AVAILABLE DATA start

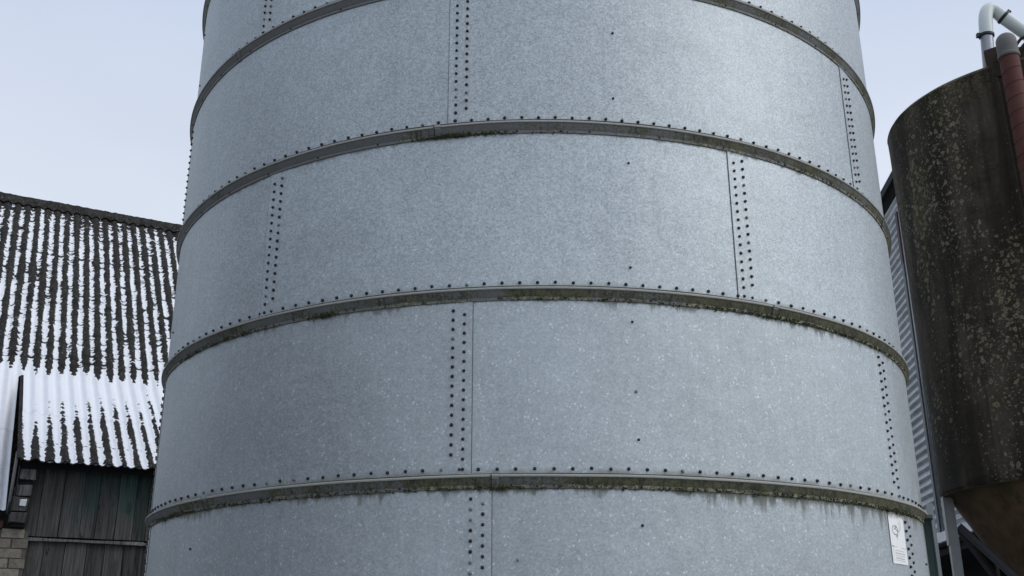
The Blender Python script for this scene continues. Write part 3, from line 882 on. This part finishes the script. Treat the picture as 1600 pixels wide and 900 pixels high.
# cheek between the raised eave and the lower side roof
mb = MB()
y0, z0, _, _ = roof_frame(-SK, True); yl, zl, _, _ = roof_frame(-SL, False)
b = [(-.86, .02, ZE-.02), (-.86, .30, ZE+.16), (-.86, yl+.03, zl+.22), (-.86, yl, zl-.03), (-.86, .10, zl+.10), (-.86, .05, ZE-.35)]
for dx in (0, .02):
    for p in b: mb.v.append((p[0]+dx, p[1], p[2])); mb.c.append(.5)
mb.f += [tuple(range(6)), tuple(range(11, 5, -1))] + [(i_, (i_+1) % 6, (i_+1) % 6 + 6, i_+6) for i_ in range(6)]
mb.build('verge_flashing', G['cap'], barn)
# brick wall on the left
mb = MB(); row = 0; z = 2.0
while z < 3.02:
    x = -3.4 + (.14 if row % 2 else 0)
    while x < -.56:
        x1 = min(x + .27, -.555)
        if x1 - x > .06: mb.box(x, x1 - .012, .30, .36, z, z + .108, tint=min(1, max(0, random.gauss(.55, .28))), jit=.003)
        x += .28
    z += .12; row += 1
mb.build('brick_wall', G['brick'], barn)
mb = MB(); mb.box(-3.4, -.572, .312, .40, 0, 3.05); mb.build('mortar_bed', G['mortar'], barn)
mb = MB(); mb.box(-3.4, -.88, .29, .34, 3.075, 3.16, jit=.002); mb.build('red_sill', mat_simple('dull_red_brick_band', (.09, .04, .03), .9, 0, .4), barn)
mb = MB(); mb.box(-3.4, -.85, .42, .5, 2.9, 3.25); mb.box(-4.4, 5.1, 10.2, 10.3, 0, 5); mb.box(U0+.1, U0+.2, .45, 10.2, 0, 3.3); mb.box(U1-.2, U1-.1, .45, 10.2, 0, 3.3)
mb.build('rear_walls', G['dark'], barn)

# ------------------------------------------------------------------ corrugated shed behind the tank
SHAZ = R_(5); D_ = at(1470, 846, 16.0)
shed = tag(empty('corrugated_shed', (D_.x, D_.y, 0), -SHAZ), 'grey corrugated steel shed wall seen in the narrow gap between silo and brown tank', 'shed')
# local: x to the right (into the building), y away along the wall
dperp = math.hypot(D_.x, D_.y)*math.sin(math.atan2(D_.x, D_.y) - SHAZ)
def wall_y(az):   # local y on the wall for a world azimuth
    rng = dperp/math.sin(az - SHAZ); P = Vector((rng*math.sin(az), rng*math.cos(az), 0)) - Vector((D_.x, D_.y, 0))
    return P.x*math.sin(SHAZ) + P.y*math.cos(SHAZ)
YN_ = wall_y(R_(24.1))
yn, yf = YN_, 9.0; zb_, zt_ = 3.06, 8.42; CP = .125
mb = MB(); nz_ = int((zt_-zb_)/.0125); pts = []
for j in range(nz_+1):
    z = zb_ + (zt_-zb_)*j/nz_
    for i in range(3):
        y = yn + (yf-yn)*i/2; pts.append((-.022*math.cos(2*PI*z/CP), y, z))
mb.quadgrid(pts, 3, nz_+1); mb.build('wall_sheeting', G['corr'], shed, True)
mb = MB(); mb.box(-.16, -.13, yn-.1, yf, zt_-.06, zt_+.06); mb.build('roof_edge', G['dark'], shed)
mb = MB(); b = 0
for y in (yn-.1, yf):
    for x_, z_ in ((-.13, zt_+.05), (5.2, zt_-4.2), (5.2, zt_-4.28), (-.13, zt_-.03)): mb.v.append((x_, y, z_)); mb.c.append(.5)
mb.f += [(0,1,2,3), (7,6,5,4), (0,4,5,1), (1,5,6,2), (2,6,7,3), (3,7,4,0)]
mb.build('roof', G['dark'], shed)
mb = MB(); mb.box(-.06, 0.05, yn, yf, zb_-.10, zb_-.012); mb.build('sill_beam', G['dark'], shed)
mb = MB(); 
for i in range(60):
    y = yn + i*.13; mb.box(-.13, -.03, y, y+.1299, zb_-.06, zb_ + .065 + .02*nz(i*.7, 1, 1), jit=.004)
o = mb.build('sill_snow', G['snow'], shed)
mb = MB(); mb.box(.9, 1.0, yn, yf, 0, zt_-1); mb.box(.05, 5, yn, yn+.1, 0, zt_-4.3); mb.box(.05, 5, yf-.1, yf, 0, zt_-4.3); mb.box(.0, .9, yn, yn+.1, zt_-4.3, zt_-.9); mb.box(4.9, 5, yn+.1, yf-.1, 0, zt_-4.3); mb.box(-.0, 1, yn+.1, yf-.1, zb_-.2, zb_-.11)
mb.build('inner_boards', G['soot'], shed)  # black partition added so the open shed reads as an unlit void
for y in (-1.9, 1.4, 4.2):
    mb = MB(); mb.box(.10, .22, y, y+.12, 0, zb_-.2); mb.build('post', G['soot'], shed)
# trim and conduit that run down the wall
p = shed.matrix_world
c1 = at(1421, 480, 1.0); az_c = math.atan2(c1.x, c1.y)
yc = wall_y(az_c)
mb = MB(); mb.box(-.05, -.024, yc-.165, yc-.065, 7.15, 8.0); mb.build('red_trim', G['redtrim'], shed)
mb = MB(); mb.box(-.05, -.024, yc-.165, yc-.07, 3.15, 7.148); mb.build('dark_trim', G['steel_d'], shed)
mb = MB(); mb.tube([(-.045, yc-.30, 3.1), (-.045, yc-.30, 8.0)], .016, 10); mb.build('conduit', G['flash'], shed, True)

# ------------------------------------------------------------------ unseen barn added left of the camera to darken the silo's left flank
side = tag(empty('tarred_barn', (-10.5, 0, 0)), 'long dark tarred barn standing outside the picture on the left', 'barn')
mb = MB(); y = -12
while y < 8.6:
    mb.box(-.03 + random.uniform(-.006, .006), 0, y + .004, y + .196, 0, 5.2, tint=random.random()); y += .2
mb.build('plank_wall', G['dark'], side)
mb = MB(); mb.box(-8, -.04, -12, 8.6, 0, 5.15); mb.build('frame', G['soot'], side)
mb = MB(); v0 = [(.4, 5.05), (-4, 9.2), (-8.4, 5.05), (-8.4, 4.95), (-4, 9.1), (.4, 4.95)]
for y in (-12.3, 8.9):
    for x_, z_ in v0: mb.v.append((x_, y, z_)); mb.c.append(.5)
mb.f += [tuple(range(6)), tuple(range(11, 5, -1))] + [(i_, i_+6, (i_+1) % 6+6, (i_+1) % 6) for i_ in range(6)]
mb.build('roof', G['roof'], side)

# ------------------------------------------------------------------ light
sun = bpy.data.lights.new('sun', 'SUN'); sun.energy = .95; sun.angle = R_(45); sun.color = (1, .97, .93)
so_ = bpy.data.objects.new('sun', sun); C.objects.link(so_)
SUN_EL, SUN_AZ = 42, 112      # azimuth from +Y clockwise: behind the camera, to its right
so_.rotation_euler = (R_(90-SUN_EL), 0, R_(180-SUN_AZ))
w = bpy.data.worlds.new('World'); S.world = w; w.use_nodes = True
nt = w.node_tree; nt.nodes.clear()
out = nt.nodes.new('ShaderNodeOutputWorld'); add = nt.nodes.new('ShaderNodeAddShader')
b1_ = nt.nodes.new('ShaderNodeBackground'); b2_ = nt.nodes.new('ShaderNodeBackground')
sky = nt.nodes.new('ShaderNodeTexSky'); sky.sky_type = 'NISHITA'; sky.sun_disc = False
sky.sun_elevation = R_(SUN_EL); sky.sun_rotation = R_(SUN_AZ); sky.air_density = 1; sky.dust_density = 1.5
b1_.inputs[1].default_value = .05; nt.links.new(sky.outputs[0], b1_.inputs[0])
tc = nt.nodes.new('ShaderNodeTexCoord'); sx = nt.nodes.new('ShaderNodeSeparateXYZ'); nt.links.new(tc.outputs['Generated'], sx.inputs[0])
cr = nt.nodes.new('ShaderNodeValToRGB'); nt.links.new(sx.outputs[2], cr.inputs[0])
cr.color_ramp.elements[0].position = 0; cr.color_ramp.elements[0].color = (.80, .86, .93, 1)
cr.color_ramp.elements[1].position = 1; cr.color_ramp.elements[1].color = (.90, .95, 1.0, 1)
for pos_, c_ in ((.22, (.88, .91, .955)), (.40, (.81, .845, .91)), (.58, (.62, .69, .83)), (.78, (.72, .78, .88))):
    e = cr.color_ramp.elements.new(pos_); e.color = (*c_, 1)
mp = nt.nodes.new('ShaderNodeMapping'); nt.links.new(tc.outputs['Generated'], mp.inputs[0]); mp.inputs['Scale'].default_value = (1, 1, 2.2)
nn = nt.nodes.new('ShaderNodeTexNoise'); nt.links.new(mp.outputs[0], nn.inputs[0]); nn.inputs['Scale'].default_value = 2.2; nn.inputs['Detail'].default_value = 3
mr = nt.nodes.new('ShaderNodeMapRange'); nt.links.new(nn.outputs[0], mr.inputs[0]); mr.inputs[1].default_value = .3; mr.inputs[2].default_value = .7; mr.inputs[3].default_value = .93; mr.inputs[4].default_value = 1.07
vm = nt.nodes.new('ShaderNodeVectorMath'); vm.operation = 'SCALE'; nt.links.new(cr.outputs[0], vm.inputs[0]); nt.links.new(mr.outputs[0], vm.inputs['Scale'])
nt.links.new(vm.outputs[0], b2_.inputs[0]); b2_.inputs[1].default_value = .8
nt.links.new(b1_.outputs[0], add.inputs[0]); nt.links.new(b2_.outputs[0], add.inputs[1]); nt.links.new(add.outputs[0], out.inputs[0])

S.view_settings.view_transform = 'Standard'; S.view_settings.look = 'None'; S.view_settings.exposure = 0; S.view_settings.gamma = 1
S.render.engine = 'CYCLES'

AVAILABLE DATA end

REQUIRED WORK
Determine how many lines of the material include the string "from". Output only that count.

ANSWER TO THE EXERCISE
2